Problem: Find the area of a regular hexagon whose sides measures 5 cm
Sol'n 1: I can cut the hexagon into 6 small triangles, so the area of triangle times 6 will be equal to the area of the polygon. Since the triangles are equilateral I can use the formula for it.
Area of triangle = $\frac{\sqrt{3}}{4}(5)^2= 10.83$
Area of hexagon = (6)(10.83) = 64.95
Sol'n 2: Using the formula $\frac{1}{2}(base)(height)$ for the area of triangle. The angle of triangle (angle at the radius) is equal to 60 degrees (From 360 / 6). Cutting the triangle into half (to get the base and height) will result to an angle of 30 degrees and base of 2.5.
To get the height: $tan(30) = \frac{2.5}{height} = 4.33$, so the area of the triangle: $\frac{1}{2}(2.5)(4.33) = 5.41$
Area of hexagon = (6)(5.41) = 32.475 which does not equal to the area in solution 1.

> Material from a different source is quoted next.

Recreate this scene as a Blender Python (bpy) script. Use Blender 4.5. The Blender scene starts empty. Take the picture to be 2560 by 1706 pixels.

Question: I noticed that the area calculated on solution 2 is half the area calculated in solution 1. I don't know why. I don't think plugging in the original length of the base is right or logical? I have answered a related problem like this and I have gotten the polygon's area with 1/2(base)(height) and not plugging the original base length back to the formula of area after getting the height. Topic is easy but I don't get why I get so confused. :( Any help will be appreciated.